Coalitions are, in my opinion, weak forms of Government. The stronger partner is always scared the junior partner will leave them and thereby removing the Government’s majority. It means there is never a policy which is adhered to during its passage into law, as concessions are made to the junior partner, and leadership is often weak.

And this is the case with public pensions, which I have blogged on before. Today the Liberal Democrat and Chief Secretary to the Treasury Danny Alexander has buckled under the threat of a General Strike and made the gold plated extremely generous public sector pensions even better.
No one who is due to retire in the next ten years will see a change in their pension. And teachers and nurses (remember not all are angels) will actually see an increase in their career average schemes (which will, rightly, replace final salary schemes). As Nick Robinson reports on his blog a teacher with a final salary of £37,800 would receive a pension of £25,200 each year, up from the £19,100 they would earn under their current scheme, whilst a nurse, with a final salary of £34,200, would get an annual pension of £22,800 rather than the £17,300 they would have been entitled to under the old scheme. Compare this to those retiring in the private sector on a similar salary and you are looking at an annual pension of around £8,000 to £10,000.
Naturally, the unions say the General Strike will still go ahead anyway.
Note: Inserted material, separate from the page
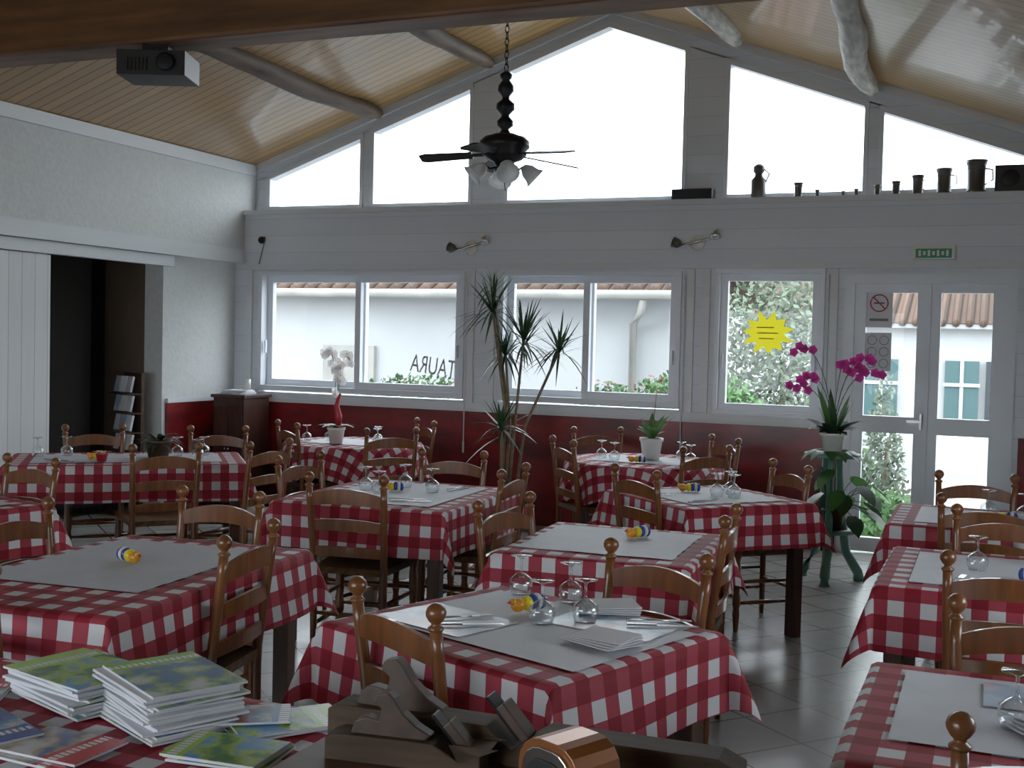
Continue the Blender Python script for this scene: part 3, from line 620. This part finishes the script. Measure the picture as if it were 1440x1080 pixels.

How can someone wake in the morning, do as little work as possible and still demand a pension which only those who are Directors in a large private company could expect to retire on? 
This is how the Institute of Directors has reacted to the Government climbdown:

“It is not reasonable that private sector employees who will never enjoy defined benefit pensions should continue to subsidise public sector workers insulated from economic reality.” 

It’s time the public sector woke up and smelt the coffee.